Identify each line holding the string "picture" and copy it.

◆ ◆ ◆ ◆ ◆

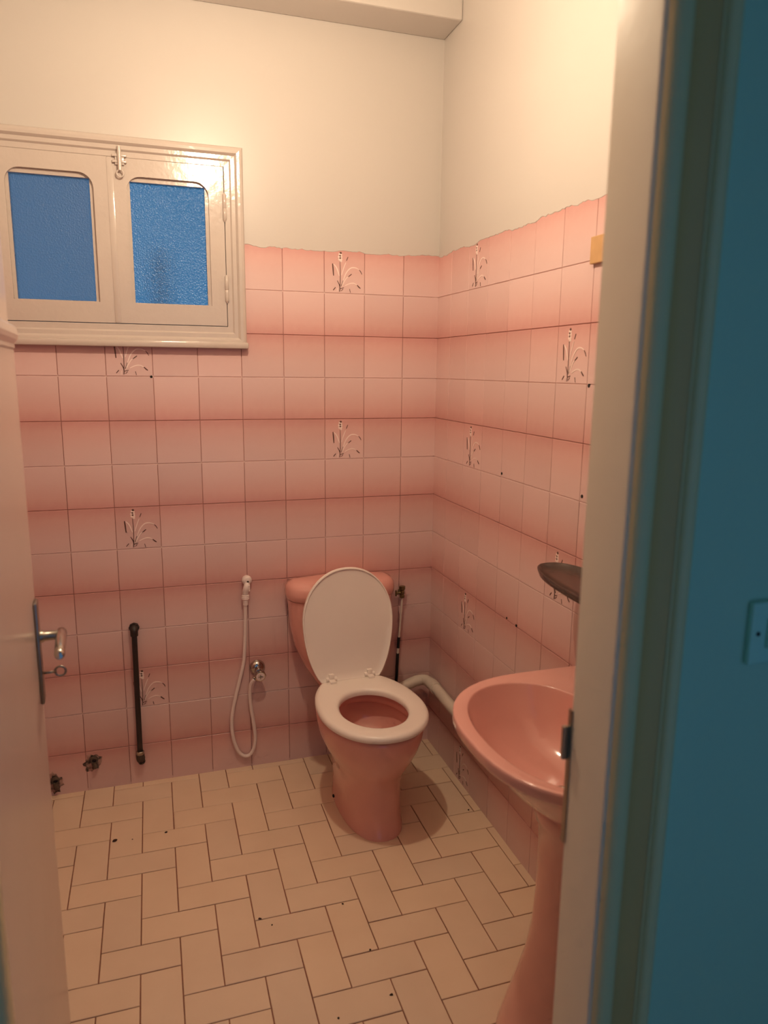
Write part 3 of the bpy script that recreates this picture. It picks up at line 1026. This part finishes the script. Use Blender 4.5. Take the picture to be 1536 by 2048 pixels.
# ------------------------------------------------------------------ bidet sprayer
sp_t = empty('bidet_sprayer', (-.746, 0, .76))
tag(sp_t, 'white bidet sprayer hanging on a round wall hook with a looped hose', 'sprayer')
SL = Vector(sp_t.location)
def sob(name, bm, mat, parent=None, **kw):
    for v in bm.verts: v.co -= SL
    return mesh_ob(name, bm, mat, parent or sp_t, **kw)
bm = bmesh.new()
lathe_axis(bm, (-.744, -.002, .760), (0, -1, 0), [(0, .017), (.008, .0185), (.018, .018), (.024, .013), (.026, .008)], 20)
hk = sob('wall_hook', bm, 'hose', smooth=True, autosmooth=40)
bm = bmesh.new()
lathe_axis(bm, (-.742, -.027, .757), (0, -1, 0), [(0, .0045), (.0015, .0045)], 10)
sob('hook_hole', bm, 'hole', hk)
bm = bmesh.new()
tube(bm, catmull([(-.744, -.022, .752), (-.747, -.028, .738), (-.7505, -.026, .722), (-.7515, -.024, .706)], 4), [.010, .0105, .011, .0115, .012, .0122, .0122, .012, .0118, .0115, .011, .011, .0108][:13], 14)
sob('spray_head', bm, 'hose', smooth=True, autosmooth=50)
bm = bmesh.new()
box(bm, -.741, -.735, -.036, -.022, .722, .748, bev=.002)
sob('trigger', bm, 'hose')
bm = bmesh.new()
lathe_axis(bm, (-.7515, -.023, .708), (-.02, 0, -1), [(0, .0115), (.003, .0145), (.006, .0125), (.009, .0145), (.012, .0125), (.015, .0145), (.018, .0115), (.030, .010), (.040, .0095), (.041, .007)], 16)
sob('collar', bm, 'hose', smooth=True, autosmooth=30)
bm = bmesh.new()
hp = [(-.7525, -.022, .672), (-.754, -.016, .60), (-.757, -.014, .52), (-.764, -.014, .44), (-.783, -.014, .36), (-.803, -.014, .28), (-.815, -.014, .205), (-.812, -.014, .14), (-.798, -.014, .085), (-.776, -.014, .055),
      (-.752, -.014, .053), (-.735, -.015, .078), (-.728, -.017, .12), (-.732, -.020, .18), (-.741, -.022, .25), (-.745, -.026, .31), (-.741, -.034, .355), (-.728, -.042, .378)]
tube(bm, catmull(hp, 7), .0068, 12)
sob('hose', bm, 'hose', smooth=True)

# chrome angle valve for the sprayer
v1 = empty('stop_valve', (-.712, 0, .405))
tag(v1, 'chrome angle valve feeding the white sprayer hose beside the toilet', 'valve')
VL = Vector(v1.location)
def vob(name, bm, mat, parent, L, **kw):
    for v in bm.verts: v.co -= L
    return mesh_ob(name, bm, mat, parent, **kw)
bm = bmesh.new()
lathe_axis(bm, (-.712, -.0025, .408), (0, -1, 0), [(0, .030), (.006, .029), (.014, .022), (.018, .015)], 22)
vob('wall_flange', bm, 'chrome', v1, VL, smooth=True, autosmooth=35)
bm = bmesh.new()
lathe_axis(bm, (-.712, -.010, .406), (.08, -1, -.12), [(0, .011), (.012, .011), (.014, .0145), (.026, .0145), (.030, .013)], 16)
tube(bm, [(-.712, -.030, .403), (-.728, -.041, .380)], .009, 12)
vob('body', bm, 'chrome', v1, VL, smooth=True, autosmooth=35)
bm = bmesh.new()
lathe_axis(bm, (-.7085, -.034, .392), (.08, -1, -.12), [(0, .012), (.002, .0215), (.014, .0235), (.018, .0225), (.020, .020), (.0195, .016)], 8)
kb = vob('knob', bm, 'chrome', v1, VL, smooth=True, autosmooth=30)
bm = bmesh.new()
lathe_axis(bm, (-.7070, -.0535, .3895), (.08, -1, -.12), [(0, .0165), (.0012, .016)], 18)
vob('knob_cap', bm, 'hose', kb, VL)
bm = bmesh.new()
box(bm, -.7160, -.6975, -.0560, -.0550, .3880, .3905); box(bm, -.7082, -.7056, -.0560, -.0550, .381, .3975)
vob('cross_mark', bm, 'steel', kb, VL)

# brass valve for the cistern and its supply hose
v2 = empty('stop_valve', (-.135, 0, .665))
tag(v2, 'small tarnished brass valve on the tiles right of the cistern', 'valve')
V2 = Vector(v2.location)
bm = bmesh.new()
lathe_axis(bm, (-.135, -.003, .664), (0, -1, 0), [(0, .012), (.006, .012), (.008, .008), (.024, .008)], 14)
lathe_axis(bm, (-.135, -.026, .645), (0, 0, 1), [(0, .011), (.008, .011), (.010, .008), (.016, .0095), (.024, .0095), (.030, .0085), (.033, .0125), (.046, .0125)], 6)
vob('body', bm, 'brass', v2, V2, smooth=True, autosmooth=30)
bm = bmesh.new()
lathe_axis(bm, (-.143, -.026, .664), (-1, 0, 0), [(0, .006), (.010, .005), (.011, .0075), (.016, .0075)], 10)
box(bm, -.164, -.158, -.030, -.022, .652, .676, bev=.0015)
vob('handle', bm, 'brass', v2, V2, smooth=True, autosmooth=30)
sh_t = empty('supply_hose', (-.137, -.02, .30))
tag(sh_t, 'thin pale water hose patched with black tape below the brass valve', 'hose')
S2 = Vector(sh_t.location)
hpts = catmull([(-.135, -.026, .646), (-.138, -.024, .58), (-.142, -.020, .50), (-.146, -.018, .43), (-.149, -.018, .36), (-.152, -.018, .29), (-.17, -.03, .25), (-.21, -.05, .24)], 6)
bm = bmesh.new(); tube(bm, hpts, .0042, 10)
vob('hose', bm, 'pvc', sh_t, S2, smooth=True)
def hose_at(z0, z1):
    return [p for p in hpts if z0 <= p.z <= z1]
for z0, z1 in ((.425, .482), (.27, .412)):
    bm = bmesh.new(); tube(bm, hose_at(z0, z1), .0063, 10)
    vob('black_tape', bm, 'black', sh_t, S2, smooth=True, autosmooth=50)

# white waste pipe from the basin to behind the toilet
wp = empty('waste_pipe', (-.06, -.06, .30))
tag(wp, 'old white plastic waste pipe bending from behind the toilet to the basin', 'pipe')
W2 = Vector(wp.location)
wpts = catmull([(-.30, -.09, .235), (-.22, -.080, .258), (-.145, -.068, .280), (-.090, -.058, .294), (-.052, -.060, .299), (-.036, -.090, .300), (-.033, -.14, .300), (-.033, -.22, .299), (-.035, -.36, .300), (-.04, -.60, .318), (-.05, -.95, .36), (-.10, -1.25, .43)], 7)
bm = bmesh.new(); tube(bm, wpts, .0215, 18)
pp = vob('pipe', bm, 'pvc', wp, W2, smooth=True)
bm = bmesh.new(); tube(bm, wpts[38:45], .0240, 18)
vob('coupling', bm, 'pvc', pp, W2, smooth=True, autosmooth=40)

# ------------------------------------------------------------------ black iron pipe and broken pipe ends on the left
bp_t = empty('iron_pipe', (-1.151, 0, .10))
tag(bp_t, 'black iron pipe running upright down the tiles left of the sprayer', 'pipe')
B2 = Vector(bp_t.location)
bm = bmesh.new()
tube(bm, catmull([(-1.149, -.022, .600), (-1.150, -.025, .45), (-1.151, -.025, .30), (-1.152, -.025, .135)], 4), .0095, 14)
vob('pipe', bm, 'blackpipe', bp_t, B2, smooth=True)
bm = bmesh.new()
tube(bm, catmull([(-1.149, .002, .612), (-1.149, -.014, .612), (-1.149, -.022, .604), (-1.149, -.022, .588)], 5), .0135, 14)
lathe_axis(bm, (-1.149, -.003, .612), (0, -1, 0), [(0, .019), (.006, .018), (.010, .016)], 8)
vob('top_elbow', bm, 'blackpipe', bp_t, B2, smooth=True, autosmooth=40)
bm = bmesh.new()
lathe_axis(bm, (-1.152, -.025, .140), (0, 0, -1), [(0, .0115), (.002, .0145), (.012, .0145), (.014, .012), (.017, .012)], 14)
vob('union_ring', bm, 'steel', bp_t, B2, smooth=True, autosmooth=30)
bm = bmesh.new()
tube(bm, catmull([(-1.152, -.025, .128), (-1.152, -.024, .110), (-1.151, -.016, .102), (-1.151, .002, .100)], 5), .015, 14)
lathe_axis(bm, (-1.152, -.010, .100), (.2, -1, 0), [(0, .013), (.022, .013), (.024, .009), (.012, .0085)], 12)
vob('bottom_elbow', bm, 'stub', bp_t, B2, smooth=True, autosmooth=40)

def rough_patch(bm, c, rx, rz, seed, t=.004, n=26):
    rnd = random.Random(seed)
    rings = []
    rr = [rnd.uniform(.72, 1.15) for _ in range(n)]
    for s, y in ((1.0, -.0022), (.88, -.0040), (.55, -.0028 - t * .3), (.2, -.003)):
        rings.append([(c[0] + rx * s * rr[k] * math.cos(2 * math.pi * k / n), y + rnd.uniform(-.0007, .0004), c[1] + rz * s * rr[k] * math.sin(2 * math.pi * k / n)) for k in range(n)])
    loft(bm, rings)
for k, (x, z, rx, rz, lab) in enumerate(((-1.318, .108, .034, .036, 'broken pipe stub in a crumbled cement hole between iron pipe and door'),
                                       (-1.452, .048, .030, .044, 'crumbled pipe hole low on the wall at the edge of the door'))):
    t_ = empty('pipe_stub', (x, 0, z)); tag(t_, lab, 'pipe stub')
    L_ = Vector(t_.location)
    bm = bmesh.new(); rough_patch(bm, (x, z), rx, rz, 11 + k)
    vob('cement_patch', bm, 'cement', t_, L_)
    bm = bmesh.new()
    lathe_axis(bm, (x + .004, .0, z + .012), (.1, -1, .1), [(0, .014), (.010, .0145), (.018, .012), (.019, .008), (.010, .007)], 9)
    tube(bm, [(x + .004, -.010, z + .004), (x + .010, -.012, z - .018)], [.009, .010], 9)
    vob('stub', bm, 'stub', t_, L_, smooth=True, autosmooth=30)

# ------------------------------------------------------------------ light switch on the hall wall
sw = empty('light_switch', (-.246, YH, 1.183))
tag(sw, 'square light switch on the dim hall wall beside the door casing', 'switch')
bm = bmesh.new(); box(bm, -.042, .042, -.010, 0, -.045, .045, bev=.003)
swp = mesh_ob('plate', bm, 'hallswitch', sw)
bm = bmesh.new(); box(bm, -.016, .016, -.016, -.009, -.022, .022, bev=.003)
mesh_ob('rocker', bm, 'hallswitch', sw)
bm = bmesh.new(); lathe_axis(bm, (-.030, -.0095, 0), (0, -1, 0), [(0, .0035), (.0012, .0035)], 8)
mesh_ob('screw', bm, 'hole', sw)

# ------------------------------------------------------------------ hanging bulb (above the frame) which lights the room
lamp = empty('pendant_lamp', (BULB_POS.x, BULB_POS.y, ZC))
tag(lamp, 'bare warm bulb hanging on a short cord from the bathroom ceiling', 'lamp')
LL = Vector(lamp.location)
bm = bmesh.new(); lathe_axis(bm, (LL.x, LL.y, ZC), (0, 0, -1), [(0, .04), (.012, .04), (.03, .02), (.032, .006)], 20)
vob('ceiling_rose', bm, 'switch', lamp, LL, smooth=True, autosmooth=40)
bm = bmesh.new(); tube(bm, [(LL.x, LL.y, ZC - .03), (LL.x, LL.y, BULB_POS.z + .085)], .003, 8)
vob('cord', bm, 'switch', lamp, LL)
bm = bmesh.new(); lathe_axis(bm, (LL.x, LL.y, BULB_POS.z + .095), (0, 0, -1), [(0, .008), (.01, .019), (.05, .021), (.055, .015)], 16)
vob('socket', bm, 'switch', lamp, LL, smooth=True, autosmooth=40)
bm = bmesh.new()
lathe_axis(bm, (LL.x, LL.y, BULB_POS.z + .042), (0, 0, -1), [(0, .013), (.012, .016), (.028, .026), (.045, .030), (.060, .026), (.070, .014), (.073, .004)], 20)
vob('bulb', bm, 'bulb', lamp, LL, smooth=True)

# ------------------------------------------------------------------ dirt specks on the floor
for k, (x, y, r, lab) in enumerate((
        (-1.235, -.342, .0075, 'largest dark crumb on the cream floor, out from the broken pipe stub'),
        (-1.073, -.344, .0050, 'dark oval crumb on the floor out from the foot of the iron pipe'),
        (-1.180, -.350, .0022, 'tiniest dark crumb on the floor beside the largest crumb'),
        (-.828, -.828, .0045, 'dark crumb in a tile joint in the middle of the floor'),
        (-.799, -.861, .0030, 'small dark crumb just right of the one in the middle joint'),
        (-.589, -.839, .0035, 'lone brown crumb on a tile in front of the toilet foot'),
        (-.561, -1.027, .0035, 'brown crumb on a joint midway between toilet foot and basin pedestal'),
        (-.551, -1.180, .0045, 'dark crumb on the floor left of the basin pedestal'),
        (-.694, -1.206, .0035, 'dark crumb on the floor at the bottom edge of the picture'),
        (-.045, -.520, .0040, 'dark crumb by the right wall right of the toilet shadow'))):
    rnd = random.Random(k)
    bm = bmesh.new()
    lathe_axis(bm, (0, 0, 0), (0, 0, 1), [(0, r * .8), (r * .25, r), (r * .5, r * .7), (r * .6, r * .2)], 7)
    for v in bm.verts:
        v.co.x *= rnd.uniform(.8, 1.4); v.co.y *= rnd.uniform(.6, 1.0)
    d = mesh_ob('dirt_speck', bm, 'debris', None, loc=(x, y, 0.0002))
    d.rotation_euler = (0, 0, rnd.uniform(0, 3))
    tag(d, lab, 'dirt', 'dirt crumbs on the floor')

◆ ◆ ◆ ◆ ◆

*Result of this exercise*
Write part 3 of the bpy script that recreates this picture. It picks up at line 1026. This part finishes the script. Use Blender 4.5. Take the picture to be 1536 by 2048 pixels.
        (-.694, -1.206, .0035, 'dark crumb on the floor at the bottom edge of the picture'),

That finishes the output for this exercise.